De Simone, Antonio
(2013)
A Two-Factor Binomial Model for Pricing Hybrid Securities: A Simplified Approach.
[Tesi di dottorato]
Collection description
This thesis develops a numerical procedure for pricing financial contracts whose contingent claims are exposed to two sources of risk: the stock price and the short interest rate. Particular emphasis here is placed on hybrid financial securities, i.e. on a group of financial contracts that combine the elements of the two broader groups of securities, debt and equity. Moreover, we focus on "American style" financial products, i.e. financial contracts (such as American options or convertible bonds) giving the owner a right to be exercised within a certain date.
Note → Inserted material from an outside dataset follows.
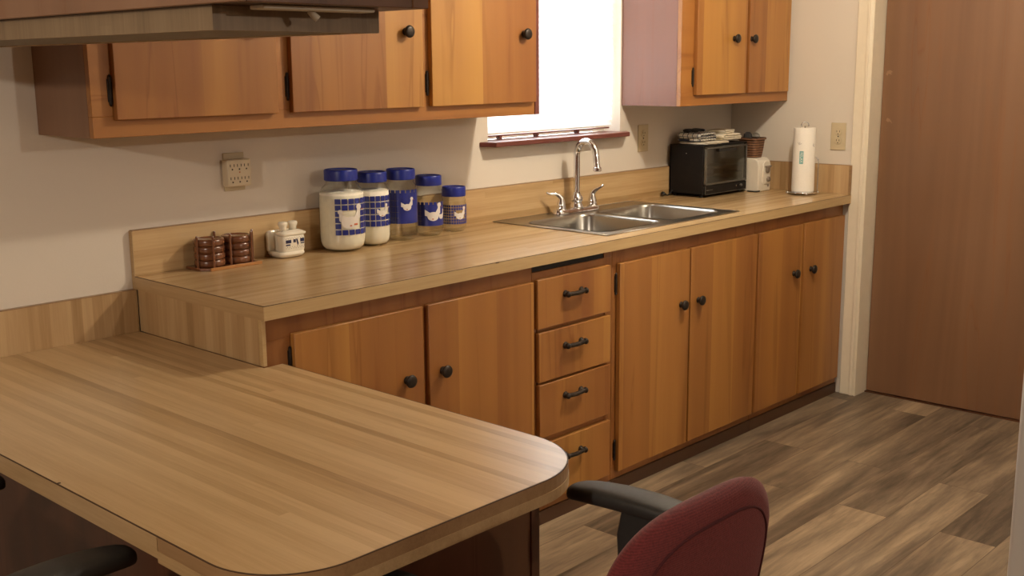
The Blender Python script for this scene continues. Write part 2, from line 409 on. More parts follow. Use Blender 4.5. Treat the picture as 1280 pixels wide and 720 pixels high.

In particular, the proposed pricing framework assumes that the stock price dynamics is described by the Cox, Ross Rubinstein (CRR, 1979) binomial model under a stochastic risk free rate, whose dynamics evolves over time accordingly to the Black, Derman and Toy (BDT, 1990) one-factor model. We also show how to apply the numerical procedure to compute the price of three financial contracts with increasing complexity: a vanilla (European and American) call option, a callable convertible bond and a participating policy, i.e. an insurance contract where the benefit for the policyholder is partly fixed and partly variable, depending on the profit of the insurance company. We also discuss some issues related to the implementation and calibration of such a two factors numerical procedure and in particular how the dynamics of each risk factor can calibrated to the observed market prices. Finally, in order to assess the validity of the model, its advatages and drawbacks, we conduct an empirical analysis where, in particular, the role of the correlation between stock price and interest rate is emphasized. We study different possible ways for calibrating the correlation parameter, including implied correlation and multivariate GARCH forecast.